NOTES ON THE VERSION OF 1997-07-22:

Changes in this version:

1) Programs for finite and infinite mixture models have been added.
   The facilities provided are currently somewhat minimal, but are
   adequate for doing some interesting things.  Two new examples
   demonstrating the mixture models have been added.

2) A program for training networks by old-fashioned gradient descent
   has been added, to allow experimental comparisons.  See net-gd.doc
   for details.  A program useful for doing early stopping using
   cross-validation has also been added (see find-min.doc).

3) The exponential parts of a Gaussian process specification can now
   include "delta" and "omit" options.  The delta option is useful
   for categorical inputs.  The omit option allows one to explicitly
   set up additive models.  See gp-spec.doc for details.

4) One can now specify that the noise in a Gaussian process regression 
   model is autocorrelated (for training cases).  See model-spec.doc
   for details.

5) A new "M" quantity has been provided for Gaussian process models,
   which summarizes the magnitude of an input's relevance.  See 
   gp-quantities.doc for details.

6) A log-append program has been added, which allows a run to be 
   initialized with a state from another run, provided the other
   run is compatible with the new in all required respects.

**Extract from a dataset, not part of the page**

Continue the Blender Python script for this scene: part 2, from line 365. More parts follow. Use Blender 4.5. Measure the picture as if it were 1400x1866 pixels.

7) A gp-cov program has been added that prints the covariance matrix 
   for a Gaussian process.  A gp-eigen program has also been added, 
   which computes the eigenvalues and/or eigenvectors of this 
   covariance matrix.

8) Routines have been added to util/matrix.c for initializing an 
   identity matrix and finding eigenvalues and eigenvectors by Jacobi
   iteration.

9) The output of net-pred and gp-pred when the 'b' or 'B' option
   is used has been changed so that the numbers are printed to high
   precision, in exponential format.

10)The accuracy of the Monte Carlo procedure for making predictions
   for binary targets with Gaussian process models has been improved
   somewhat, using post-stratification.

11)The stepsize heuristics for Gaussian processes have been changed
   slightly.  The stepsizes for the noise hyperparameters are now 
   half what they were, which seems to be a closer fit to the
   typical situation.  It may now be possible to increase the stepsize
   adjustment factor used, and thereby obtain more efficient exploration 
   of the hyperparameter space.

12)The stepsize heuristics for neural networks with more than one 
   hidden layer have also been changed, by fixing a bug.  The hope
   is that this change will also be an improvement, without the need
   for a change in the stepsize adjustment factor used, but this 
   might not always be true.

Bug fixes: Fixed a bug that made the "radial heatbath" Markov chain
method sometimes not work.  Fixed a bug in net-eval that affected it
when the "targets" option was used.  Fixed the bug in network stepsizes
mentioned in (10) above.  Some bugs in error checking fixed.

Portability: The modes for "fopen" have been changed, since the old
ones didn't work on some systems.  Some other changes that seem
advisable but which probably weren't actually causing problems have
been made as well.

As far as I know, log files created with the previous versions back
to that of 1996-08-26 should still be readable with the new version, 
on the same machine as they were created on.


Known bugs and other problems.

1) The facility for plotting quantities using "plot" operations in xxx-mc
   doesn't always work for the first run of xxx-mc (before any
   iterations exist in the log file).  A work-around is to do a run of
   xxx-mc to produce just one iteration before attempting a run of
   xxx-mc that does any "plot" operations.

2) The CPU time features (eg, the "k" quantity) will not work correctly
   if a single iteration takes more than about 71 minutes.

3) The "sample-values" and "scan-values" operations for Gaussian processes
   always recompute the inverse covariance matrix, even when an up-to-date
   version was computed for the previous Monte Carlo operation.